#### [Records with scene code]
============================================================

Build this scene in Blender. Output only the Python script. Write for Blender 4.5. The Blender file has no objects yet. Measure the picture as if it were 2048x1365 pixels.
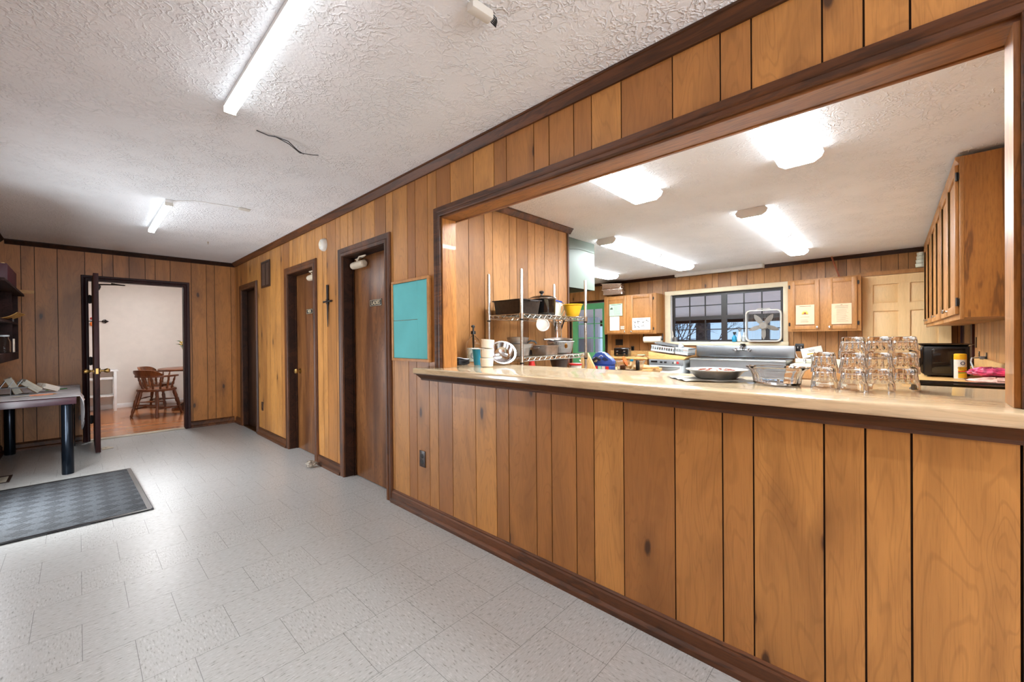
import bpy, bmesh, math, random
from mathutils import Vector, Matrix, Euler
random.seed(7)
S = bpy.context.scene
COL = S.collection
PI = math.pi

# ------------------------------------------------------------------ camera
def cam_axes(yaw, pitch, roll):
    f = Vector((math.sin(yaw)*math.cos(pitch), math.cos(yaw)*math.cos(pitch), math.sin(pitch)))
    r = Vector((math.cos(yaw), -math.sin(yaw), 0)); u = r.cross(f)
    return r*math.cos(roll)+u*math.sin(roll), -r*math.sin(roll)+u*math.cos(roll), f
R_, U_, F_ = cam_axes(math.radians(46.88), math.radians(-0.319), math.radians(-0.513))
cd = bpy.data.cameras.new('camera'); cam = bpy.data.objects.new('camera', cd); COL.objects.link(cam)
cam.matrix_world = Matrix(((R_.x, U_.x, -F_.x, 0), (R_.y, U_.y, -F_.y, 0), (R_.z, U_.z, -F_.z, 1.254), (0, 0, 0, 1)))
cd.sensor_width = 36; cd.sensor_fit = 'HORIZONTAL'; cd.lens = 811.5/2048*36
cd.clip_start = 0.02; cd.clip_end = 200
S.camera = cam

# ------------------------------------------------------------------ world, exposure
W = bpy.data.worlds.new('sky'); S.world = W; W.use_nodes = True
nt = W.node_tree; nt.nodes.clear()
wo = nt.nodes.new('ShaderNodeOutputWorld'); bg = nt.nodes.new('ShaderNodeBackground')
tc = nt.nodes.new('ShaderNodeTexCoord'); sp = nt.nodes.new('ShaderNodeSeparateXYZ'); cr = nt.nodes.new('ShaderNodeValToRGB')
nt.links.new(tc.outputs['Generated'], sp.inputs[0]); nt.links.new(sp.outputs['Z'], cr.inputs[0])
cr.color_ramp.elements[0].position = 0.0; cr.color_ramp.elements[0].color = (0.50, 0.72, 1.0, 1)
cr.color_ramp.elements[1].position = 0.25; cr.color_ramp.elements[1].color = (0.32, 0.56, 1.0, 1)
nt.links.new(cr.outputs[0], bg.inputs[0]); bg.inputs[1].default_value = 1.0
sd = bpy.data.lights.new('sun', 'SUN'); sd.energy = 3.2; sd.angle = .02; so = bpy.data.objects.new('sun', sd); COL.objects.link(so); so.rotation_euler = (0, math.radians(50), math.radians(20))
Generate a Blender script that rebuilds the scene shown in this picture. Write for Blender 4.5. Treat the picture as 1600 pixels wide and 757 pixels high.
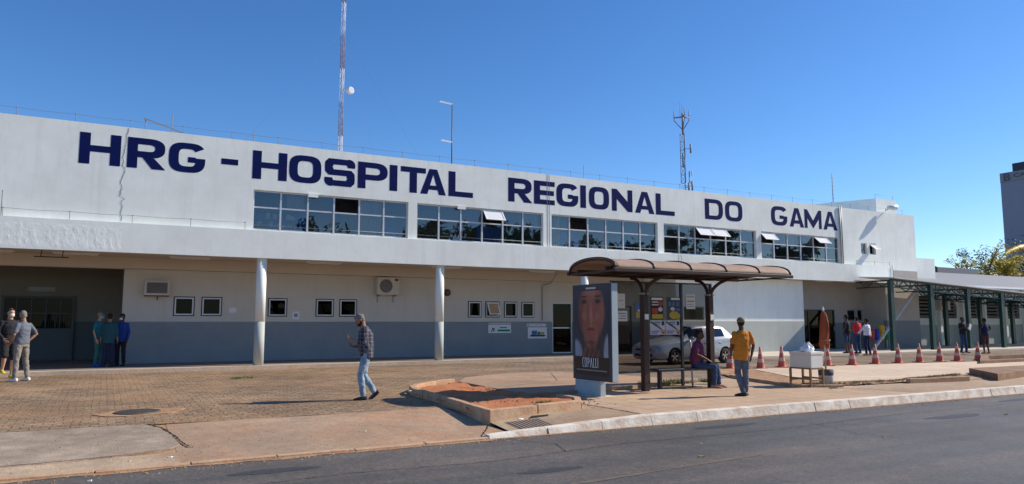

============================================================

#### [Problem to solve]
Do not include images; quote all of the entries above exactly.

#### [Solution below]
Build this scene in Blender. Output only the Python script. Write for Blender 4.5. The Blender file has no objects yet. Measure the picture as if it were 2048x1365 pixels.
import bpy, bmesh, math, random
from mathutils import Vector, Matrix, Euler
random.seed(7)
S = bpy.context.scene
COL = S.collection
PI = math.pi

# ------------------------------------------------------------------ camera
def cam_axes(yaw, pitch, roll):
    f = Vector((math.sin(yaw)*math.cos(pitch), math.cos(yaw)*math.cos(pitch), math.sin(pitch)))
    r = Vector((math.cos(yaw), -math.sin(yaw), 0)); u = r.cross(f)
    return r*math.cos(roll)+u*math.sin(roll), -r*math.sin(roll)+u*math.cos(roll), f
R_, U_, F_ = cam_axes(math.radians(46.88), math.radians(-0.319), math.radians(-0.513))
cd = bpy.data.cameras.new('camera'); cam = bpy.data.objects.new('camera', cd); COL.objects.link(cam)
cam.matrix_world = Matrix(((R_.x, U_.x, -F_.x, 0), (R_.y, U_.y, -F_.y, 0), (R_.z, U_.z, -F_.z, 1.254), (0, 0, 0, 1)))
cd.sensor_width = 36; cd.sensor_fit = 'HORIZONTAL'; cd.lens = 811.5/2048*36
cd.clip_start = 0.02; cd.clip_end = 200
S.camera = cam

# ------------------------------------------------------------------ world, exposure
W = bpy.data.worlds.new('sky'); S.world = W; W.use_nodes = True
nt = W.node_tree; nt.nodes.clear()
wo = nt.nodes.new('ShaderNodeOutputWorld'); bg = nt.nodes.new('ShaderNodeBackground')
tc = nt.nodes.new('ShaderNodeTexCoord'); sp = nt.nodes.new('ShaderNodeSeparateXYZ'); cr = nt.nodes.new('ShaderNodeValToRGB')
nt.links.new(tc.outputs['Generated'], sp.inputs[0]); nt.links.new(sp.outputs['Z'], cr.inputs[0])
cr.color_ramp.elements[0].position = 0.0; cr.color_ramp.elements[0].color = (0.50, 0.72, 1.0, 1)
cr.color_ramp.elements[1].position = 0.25; cr.color_ramp.elements[1].color = (0.32, 0.56, 1.0, 1)
nt.links.new(cr.outputs[0], bg.inputs[0]); bg.inputs[1].default_value = 1.0
sd = bpy.data.lights.new('sun', 'SUN'); sd.energy = 3.2; sd.angle = .02; so = bpy.data.objects.new('sun', sd); COL.objects.link(so); so.rotation_euler = (0, math.radians(50), math.radians(20))
Generate a Blender script that rebuilds the scene shown in this picture. Write for Blender 4.5. Treat the picture as 1600 pixels wide and 757 pixels high.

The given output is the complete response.